ANN's Daily Aero-Tips (12.01.06): Hand Flying

Aero-Tips!

A good pilot is always learning -- how many times have you heard this old standard throughout your flying career? There is no truer statement in all of flying (well, with the possible exception of "there are no old, bold pilots.")

Aero-News has called upon the expertise of Thomas P. Turner, master CFI and all-around-good-guy, to bring our readers -- and us -- daily tips to improve our skills as aviators. Some of them, you may have heard before... but for each of us, there will also be something we might never have considered before, or something that didn't "stick" the way it should have the first time we memorized it for the practical test.
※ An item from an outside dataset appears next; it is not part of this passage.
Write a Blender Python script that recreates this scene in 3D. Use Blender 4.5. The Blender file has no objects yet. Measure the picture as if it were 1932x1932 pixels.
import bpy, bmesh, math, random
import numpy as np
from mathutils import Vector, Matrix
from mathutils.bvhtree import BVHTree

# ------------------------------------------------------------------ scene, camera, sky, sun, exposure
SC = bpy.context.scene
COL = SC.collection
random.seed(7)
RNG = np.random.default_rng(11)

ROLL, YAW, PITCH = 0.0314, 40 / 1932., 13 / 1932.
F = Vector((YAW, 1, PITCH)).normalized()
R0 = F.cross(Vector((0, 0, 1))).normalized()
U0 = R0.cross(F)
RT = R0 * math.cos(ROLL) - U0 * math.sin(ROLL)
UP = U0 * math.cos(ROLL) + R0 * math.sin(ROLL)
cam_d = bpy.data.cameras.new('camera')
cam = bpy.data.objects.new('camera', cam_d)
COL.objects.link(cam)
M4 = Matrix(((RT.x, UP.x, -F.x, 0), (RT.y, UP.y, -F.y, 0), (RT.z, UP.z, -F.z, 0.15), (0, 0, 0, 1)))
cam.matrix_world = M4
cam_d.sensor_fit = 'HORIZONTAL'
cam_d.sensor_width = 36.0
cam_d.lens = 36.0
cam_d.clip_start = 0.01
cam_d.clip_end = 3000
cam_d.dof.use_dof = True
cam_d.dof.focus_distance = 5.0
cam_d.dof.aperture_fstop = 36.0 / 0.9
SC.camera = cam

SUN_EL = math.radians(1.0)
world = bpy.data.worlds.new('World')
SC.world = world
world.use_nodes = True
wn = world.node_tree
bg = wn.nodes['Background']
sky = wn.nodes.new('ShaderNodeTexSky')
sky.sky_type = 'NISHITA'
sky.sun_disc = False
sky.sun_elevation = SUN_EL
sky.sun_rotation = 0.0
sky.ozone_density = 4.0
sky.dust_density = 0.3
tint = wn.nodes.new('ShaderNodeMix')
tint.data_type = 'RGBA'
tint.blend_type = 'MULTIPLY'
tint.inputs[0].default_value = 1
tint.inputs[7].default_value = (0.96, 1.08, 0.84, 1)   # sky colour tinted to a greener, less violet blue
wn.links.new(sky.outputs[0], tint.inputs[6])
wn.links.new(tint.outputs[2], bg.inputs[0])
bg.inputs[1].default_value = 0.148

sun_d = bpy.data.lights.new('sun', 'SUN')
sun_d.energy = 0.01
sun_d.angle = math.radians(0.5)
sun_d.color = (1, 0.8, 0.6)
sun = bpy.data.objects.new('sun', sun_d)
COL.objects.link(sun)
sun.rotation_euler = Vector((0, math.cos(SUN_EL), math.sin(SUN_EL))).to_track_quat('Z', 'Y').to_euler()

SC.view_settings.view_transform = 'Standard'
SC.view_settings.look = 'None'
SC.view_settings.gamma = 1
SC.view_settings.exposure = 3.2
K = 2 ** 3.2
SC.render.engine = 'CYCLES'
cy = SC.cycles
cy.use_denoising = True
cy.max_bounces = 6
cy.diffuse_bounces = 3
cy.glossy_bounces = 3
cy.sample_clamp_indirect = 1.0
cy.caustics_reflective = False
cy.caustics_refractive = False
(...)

Look for our daily Aero-Tips segments, coming each day to you through the Aero-News Network.

Aero-Tips 12.01.06

Within days of publication of an Aero-Tips item on trim runaways I received an email from one of my students, owner of a 1999 Beech Bonanza in central California:

"I departed Santa Ana [California, in the Los Angeles area] into a 3500-foot ceiling via a SID [Standard Instrument Departure] procedure.  The autopilot then showed 'PT' [pitch trim] with an arrow pointing down and over the intercom came a [synthesized] voice that announced 'Pitch Trim Error-Pitch trim moving'."

The airplane's pitch trim was running toward the nose-down stops. The pilot overpowered the trim, pulled the trim system circuit breaker and manually restored control pressures -- precisely the procedure for a pitch trim runaway.

Makes a CFI proud.

Aftermath

As is often the case the emergency, however, was only the start of the scenario. My student continued:

"What was interesting and humbling was that I had to fly the entire two-hour trip by hand, in and out of IMC [instrument meteorological conditions]." Weather at his destination was "well above my personal minimums" but still required a GPS approach. "What I learned is that [pilots] should always be ready to fly any approach by hand. SPIFR [single-pilot IFR] is extremely workload-intense. Utilizing an autopilot is key to reducing workload, especially with your family on board. It is one thing flying an approach [using] the autopilot -- it is a lot less stressful. But it is something else flying in true IMC by hand with no flight director."

Aero-tip of the day: Use autopilots to reduce workload and increase situational awareness. But as I've said before, never let an autopilot take you anywhere you could not immediately take over and hand-fly yourself.